Will 'emoticon defense' disprove cyberbullying?

INDIANAPOLIS (AP) — Even if three Indiana girls were just kidding around and used emoticons and LOLs when they discussed killing classmates on Facebook, their talk still could be considered cyberbullying if it inflicted emotional harm, experts say.

The American Civil Liberties Union of Indiana filed a federal lawsuit on behalf of the eighth-graders this week, claiming the Griffith Public Schools district in northern Indiana violated the girls' civil rights when it expelled them on the basis of a personal off-campus conversation that attorneys say shouldn't have been taken so seriously.

The lawsuit filed in U.S. District Court in Hammond says that any reasonable person would have realized the 14-year-olds' banter was in jest in part because of the use of emoticons such as smiley faces, humorous online shorthand such as LOL and ROFLMAO, and capital letters that represent sarcasm.
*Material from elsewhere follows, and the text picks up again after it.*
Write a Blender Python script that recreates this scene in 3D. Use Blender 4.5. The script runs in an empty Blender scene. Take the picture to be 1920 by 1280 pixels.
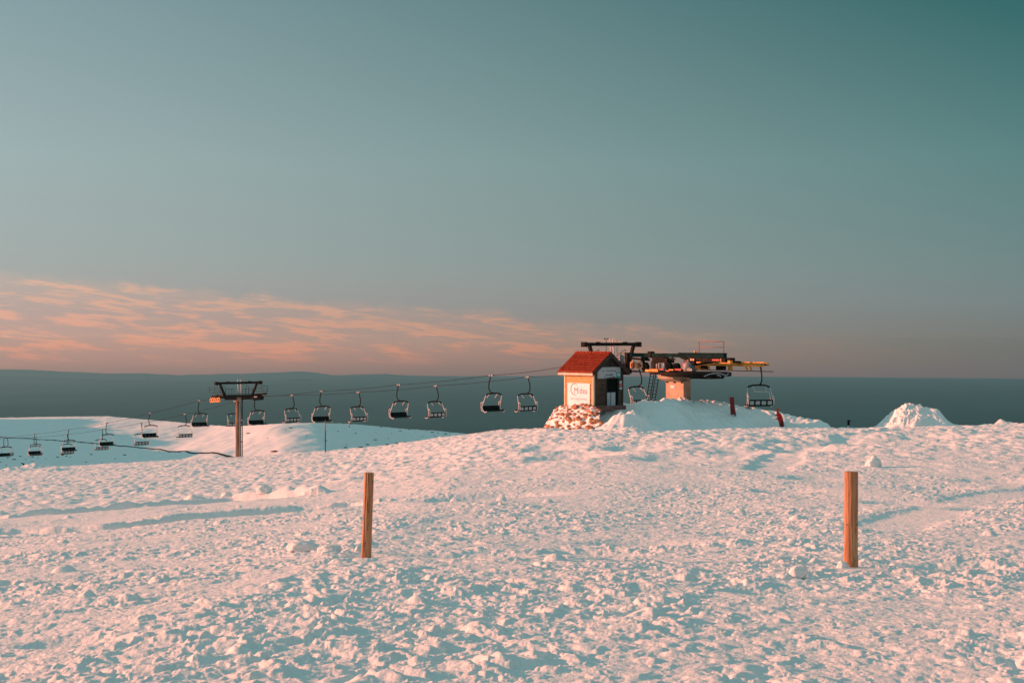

"The legal analysis asks whether a reasonable person viewing the conversation would conclude that the girls were about to inflict imminent harm. I think the use of emoticons and other forms of Internet-speak are simply one factor demonstrating that that was not the case," ACLU attorney Gavin Rose said in an email.

Regina Webb, the mother of one of the classmates who was the target of the girls' remarks, told The Associated Press on Friday she didn't see any humor in the Facebook thread, which she printed out and provided to the middle school principal. Webb said her 14-year-old daughter, who is Facebook friends with the girls, was afraid to go to school for two days after the thread appeared. She said other students were whispering about her daughter.

"When they're talking about putting someone in a bathtub of acid and lighting someone on fire...my daughter being the last person mentioned, I find nothing funny about that," Webb said, calling the thread "disturbing."

She noted the girls discussed whether it would be better to use a gun or a knife to kill someone, and how to cover up evidence. "I just think that goes a little beyond joking. To me, that is calculated, that has been thought about, that has been planned," Webb said.

"We still see examples of students using emoticons like that even in actual cyberbullying cases," said Justin Patchin, a criminal justice professor at the University of Wisconsin-Eau Claire and co-director of the Cyberbullying Research Center. "My position is it doesn't matter if they did use those emoticons...It doesn't matter if the intent was to joke around...If we look at the content, would we be threatened by it?"

Griffith school district attorney Rhett Tauber declined to comment.

"Cyberbullying is the emotional harm, not that they're going to kill you, but that they're talking about it even in a joking way," said Parry Aftab, an attorney and executive director of Wiredsafety.org, a children's Internet safety group.

Patchin agreed. "It doesn't necessarily take an actual threat for the school to get involved in disciplining the students," he said. "If the target in this case didn't feel safe to be at school, then the school has the authority to take action," he added.

Neither Patchin nor Rose were aware of any previous cases where the use of emoticons was cited, though Aftab said she had encountered the strategy several times. Patchin did cite a 2000 Pennsylvania case in which the state Supreme Court upheld the expulsion of a student who created a website that featured a diagram depicting the decapitation of a teacher despite his insistence that the content was a joke.

Both Patchin and Aftab said another key issue was whether the school district overstepped its authority by penalizing students for off-campus, after-hours speech. The U.S. Supreme Court has yet to issue a clear ruling on the boundaries of schools' power to regulate students' online speech, they said.